そうですね。要望を資料にまとめてリクエストする方もいらっしゃいますし、人それぞれです。私は、技術面ではわからないことも多いですし、モンストがリリースされてから6年間の歴史に追いつけていないところもあります。一箇所を改修するにしても、過去に習った方が良いことはたくさんあります。その辺は素直に従って、わかる人に教えていただこうという姿勢です。
────謙虚な姿勢は大事なのかもしませんね。企画とディレクションは基本的に同じ方が担当するんですか?
いえ、たとえ自分の企画が通っても、ディレクションの担当になるかは分かりません。各分野に精通している人が担当した方が最適な場合もあるからです。例えば、私がステージに関する企画を出したとしても、ステージに関するデータにはあまり詳しくないので、ステージ班の方がディレクションした方がスムーズですよね。
────それぞれのスペシャリティを尊重しつつ、自分が決められるところは決めていこうということですね。ご自身のスキル面で直面した課題があれば聞かせてください。
アップデートひとつとっても、ゲームを普段からやり込んでいる人ならすぐにアイデアを思いつくのだろうなと、引け目を感じることがあります。ゲームの経験値の低さが今ぶつかっている壁で、自分なりにアンテナを張り、知識を増やしていけるよう頑張っているところです! 最近は、任天堂・元社長の岩田 聡さんの著書を読んで理解を深めています。
────黒澤さんらしいアプローチですね。達成感を感じられるのはどのようなときですか?
アサインされた企画が無事にリリースできたときですね!
入社までゲームやエンタメに全く触れてこなかった私が、いきなりモンストに携われたのは奇跡だと思いますし、これほど大規模なサービスに携われるチャンスは人生でもうないかもしれません。今まで触れてこなかったことに触れることで知識が増え、新しく見えてくるものがあります。自分の周りにはいなかったタイプの人と出会えますし、世界が広がる感じがして楽しいですね。

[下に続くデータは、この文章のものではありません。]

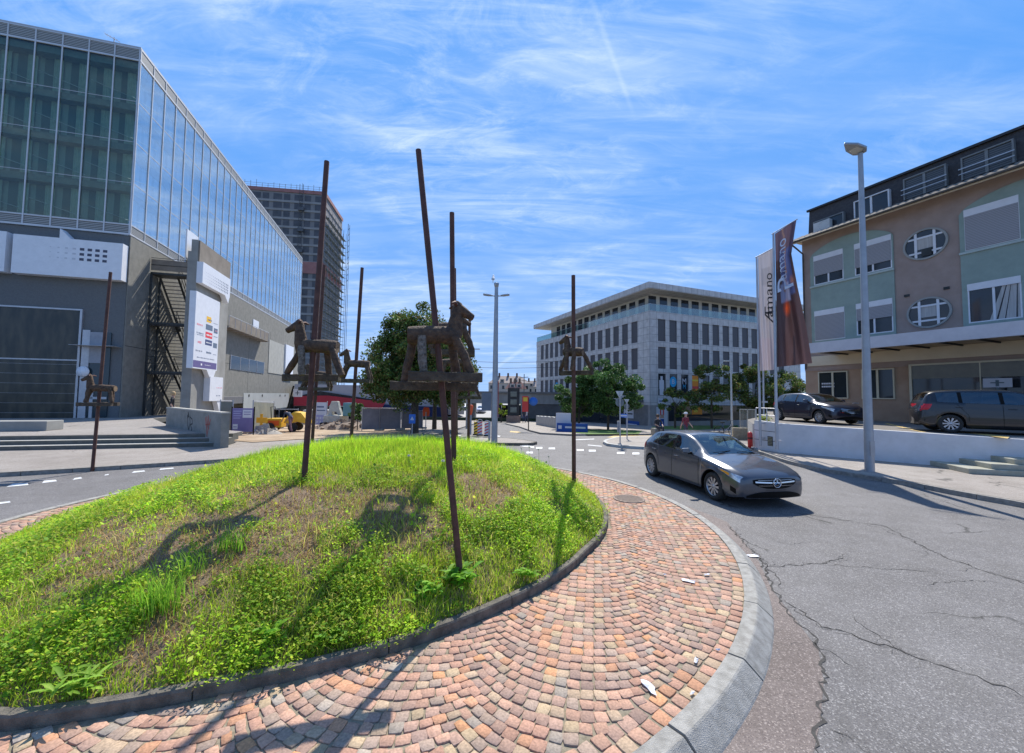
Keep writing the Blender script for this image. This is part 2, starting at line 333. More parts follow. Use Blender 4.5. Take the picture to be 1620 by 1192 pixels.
def kerbline(name, line, w, h, m, closed=False, z0=None, inward=1, cut=1.0, label=None):
    """row of kerb stones along a line"""
    mb = MB(); P = [Vector((p[0], p[1])) for p in line]
    if closed: P.append(P[0])
    d = [0]
    for i in range(1, len(P)): d.append(d[-1]+(P[i]-P[i-1]).length)
    def pt(s):
        s = max(0, min(s, d[-1]-1e-6))
        for i in range(1, len(P)):
            if s <= d[i]: return P[i-1].lerp(P[i], (s-d[i-1])/(d[i]-d[i-1]+1e-9))
        return P[-1]
    s = 0
    while s < d[-1]-.05:
        e = min(s+cut, d[-1]); rows = []
        for k in range(3):
            q = s+.006+(e-s-.012)*k/2; a = pt(q); t = (pt(q+.05)-pt(q-.05)).normalized(); n = Vector((-t.y, t.x))*inward; b_ = a+n*w
            g0 = gz(a.x, a.y); r = random.uniform(-.003, .003) if k == 0 else 0
            rows.append([(a.x, a.y, g0-.05), (a.x+n.x*.012, a.y+n.y*.012, g0+h-.012), (a.x+n.x*.03, a.y+n.y*.03, g0+h), (b_.x, b_.y, g0+h+.002), (b_.x, b_.y, g0-.05)])
        vs = sum(rows, []); fs = [(i*5+j, i*5+j+1, i*5+j+6, i*5+j+5) for i in range(2) for j in range(4)]+[(0, 1, 2, 3, 4), (10, 14, 13, 12, 11)]
        mb.add(vs, fs); s = e
    o = mb.build(name, m); return tag(o, label=label, kind='structure')
XY = lambda p: (p.x, p.y)
# one base sheet out to the horizon
gy = [-300, -40, 20, 60, 70, 200, 1500]; gx = [-1500, -40, 40, 1500]
mb = MB(); mb.add([(x, y, gz(x, y)-.03) for y in gy for x in gx], [(j*4+i, j*4+i+1, j*4+i+5, j*4+i+4) for j in range(6) for i in range(3)])
tag(mb.build('ground', MT['asphalt_dark'] if 0 else MT['field']), kind='structure')
tag(sheet('road', [(-30, -14), (34, -14), (34, 75), (-34, 75), (-34, -14)], 0, MT['asphalt']), kind='structure')
road = bpy.data.objects['road']
# --- roundabout island
CEN = Vector((-2.56, 7.63)); RO = 6.33; MC = Vector((-3.0, 7.8))
_th = [-180, -150, -120, -94, -88, -81, -72.5, -69, -60, -50, -41, -28, -12, 10, 60, 100, 140, 180]
_rr = [4.4, 4.75, 5.0, 5.04, 4.91, 4.78, 4.70, 4.67, 4.6, 4.54, 4.54, 4.53, 4.68, 4.88, 4.75, 4.5, 4.4, 4.4]
def RI(t): return np.interp(t, _th, _rr)
def prof(t, a):
    """mound section: fuller shoulder on the right-hand side"""
    k = np.clip(np.cos(np.radians(np.asarray(t)-8)), 0, 1); return .17+1.05*(1-np.asarray(a)**(2+1.5*k))
def mound_z(x, y):
    t = math.degrees(math.atan2(y-MC.y, x-MC.x)); a = math.hypot(x-MC.x, y-MC.y)/RI(t)
    return float(prof(t, a)) if a < 1 else -9
def on_mound(px, py):
    d = ray(px, py).normalized(); t = 2.0
    while t < 18:
        p = CAM+d*t
        if p.z < mound_z(p.x, p.y): return p
        t += .01
    return None
ring = lambda r, n=96, c=CEN: [(c.x+r*math.cos(2*math.pi*k/n), c.y+r*math.sin(2*math.pi*k/n)) for k in range(n)]
mat('joint_sand', (.20, .17, .115), (.31, .265, .19), 22, .95, bump=.4, bscale=200)
# outer kerb: chamfered stones, light worn top and a sloping face
mb = MB(); nst = 34
for k in range(nst):
    a0 = 2*math.pi*k/nst; a1 = 2*math.pi*(k+1)/nst; n = 5; vs = []; j = random.uniform(-.006, .006)
    for i in range(n+1):
        a = a0+.0018+(a1-a0-.0036)*i/n; c, s_ = math.cos(a), math.sin(a)
        for r, z in ((RO-.27, .02), (RO-.27, .118+j), (RO-.15, .122+j), (RO-.135, .115+j), (RO-.012, .015), (RO, 0.0), (RO, -.05)): vs.append((CEN.x+r*c, CEN.y+r*s_, z))
    fs = [(i*7+q, i*7+q+1, i*7+q+8, i*7+q+7) for i in range(n) for q in range(6)]+[tuple(range(7)), tuple(n*7+q for q in range(6, -1, -1))]
    mb.add(vs, fs)
tag(mb.build('island_kerb', mat('kerb_island', (.27, .255, .225), (.42, .40, .36), 11, .85, bump=.6, bscale=160)), label='ring of pale chamfered kerb stones round the brick apron', kind='structure')
o = sheet('apron_bed', ring(RO-.26), .094, MT['joint_sand'], label='sand joints under the brick setts'); tag(o, kind='structure')
# setts laid in segmental arches
sv, sf, scol = [], [], []
pal = [((.44, .26, .19), 5), ((.48, .30, .22), 5), ((.40, .27, .215), 5), ((.52, .28, .16), 2), ((.36, .285, .235), 3.5), ((.43, .335, .235), 3), ((.33, .235, .20), 2), ((.58, .30, .14), .5), ((.36, .33, .29), 1.0), ((.45, .36, .23), 1)]
pw = np.array([p[1] for p in pal]); pw = pw/pw.sum(); pc = np.array([p[0] for p in pal])
def add_sett(cx_, cy_, ang, w, h):
    ca, sa = math.cos(ang), math.sin(ang); o = len(sv); zt = .102+random.uniform(-.002, .004); tx, ty = random.uniform(-.018, .018), random.uniform(-.018, .018)
    cc = [(-w/2, -h/2), (w/2, -h/2), (w/2, h/2), (-w/2, h/2)]; cc = [(a+random.uniform(-.009, .009), b+random.uniform(-.009, .009)) for a, b in cc]
    mids = []
    for i in range(4):
        a, b = cc[i], cc[(i+1) % 4]; mids += [a, ((a[0]+b[0])/2*1.045, (a[1]+b[1])/2*1.045)]
    for s_, z in ((1, .06), (1, zt-.005), (.985, zt-.0012), (.955, zt)):
        for i, (a, b) in enumerate(mids):
            k = s_*(.96 if i % 2 == 0 else 1); sv.append((cx_+(a*k)*ca-(b*k)*sa, cy_+(a*k)*sa+(b*k)*ca, z+(tx*a+ty*b if z > .07 else 0)))
    for r in range(3):
        for i in range(8): sf.append((o+r*8+i, o+r*8+(i+1) % 8, o+r*8+8+(i+1) % 8, o+r*8+8+i))
    for q in ((24, 25, 26, 31), (31, 26, 27, 30), (30, 27, 28, 29)): sf.append(tuple(o+i for i in q))
    c = pc[rng.choice(len(pc), p=pw)]; c = (c*.86+c.mean()*.14)*rng.uniform(.8, 1.12)*np.array((1.02, .91, .82)); scol.extend([tuple(c)]*32)
def in_apron(x, y, m0=.02, m1=.50):
    r = math.hypot(x-CEN.x, y-CEN.y)
    if r > RO-m1: return False
    t = math.degrees(math.atan2(y-MC.y, x-MC.x)); return math.hypot(x-MC.x, y-MC.y) > RI(t)+.09+m0
CW, RAD = 1.45, 1.06; S = .101; rot0 = R_(-12)
def colpt(u, v):
    return (MC.x+u*math.cos(rot0)-v*math.sin(rot0), MC.y+u*math.sin(rot0)+v*math.cos(rot0))
hm = math.asin(CW/2/RAD)
for c in range(-6, 7):
    for k in range(-75, 75):
        v0 = k*S*1.0+(c % 2)*.03; n = round(2*hm*RAD/S)
        for i in range(n):
            a = -hm+2*hm*(i+.5)/n; a += random.uniform(-.006, .006)
            u = c*CW+RAD*math.sin(a); v = v0-(RAD*math.cos(a)-RAD*math.cos(hm))
            x, y = colpt(u, v)
            if not in_apron(x, y): continue
            sh = S*math.cos(a)-.013
            add_sett(x+random.uniform(-.003, .003), y+random.uniform(-.003, .003), a+rot0+random.uniform(-.05, .05), S-.005+random.uniform(-.006, .003), max(sh+.005, .06)+random.uniform(-.004, .003))
for rr_ in (RO-.33, RO-.445):
    n = int(2*math.pi*rr_/.125)
    for k in range(n):
        a = 2*math.pi*k/n; x, y = CEN.x+rr_*math.cos(a), CEN.y+rr_*math.sin(a)
        t = math.degrees(math.atan2(y-MC.y, x-MC.x))
        if math.hypot(x-MC.x, y-MC.y) < RI(t)+.1: continue
        add_sett(x, y, a+math.pi/2+random.uniform(-.04, .04), .112+random.uniform(-.008, .004), .106)
o = npmesh('brick_apron', np.array(sv), np.array(sf), attr_mat('sett_stone', .85, 0, .25, .28, nscale=60), np.array(scol))
tag(o, label='red brick setts laid in arches round the grass island', kind='structure')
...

────良い企画を作るために、意識して取り組まれていることはありますか?
ユーザーが一番楽しんでくれるポイントを探し出すことでしょうか。例えば、運営が、ユーザーにほかのプレイヤーと一緒にゲームを楽しむ「マルチプレイ」でもっと遊んでほしいなら、マルチプレイしかできないように制限をかければ、運営の希望は成立はします。ですが、それだけではユーザーにとって楽しむポイントが十分ではないかもしれません。自分がユーザーの立場に立ってみて、遊びたいと思わない企画や興味を惹かれない企画は、企画として提出しても意味はないと思います。どれくらいユーザーに歩み寄って企画を完成させれば良いのか、は未だに探り探りです。難しいですが、企画を考えるうえでは大事なことでしょう。企画を考えて上長にフィードバックをもらって…と、まだ先輩の経験値と壁打ちしているような感覚ではあるのですが。トライアンドエラーを繰り返せば成長していけると思ってます!
────今後やってみたい企画はありますか?
まだ毎日の業務に追われている段階ではありますが、定常開催型のアップデート企画にとどまらず、ゆくゆくは新しいコンテンツやサービスを提案からリリースまでできるぐらいに成長したいです!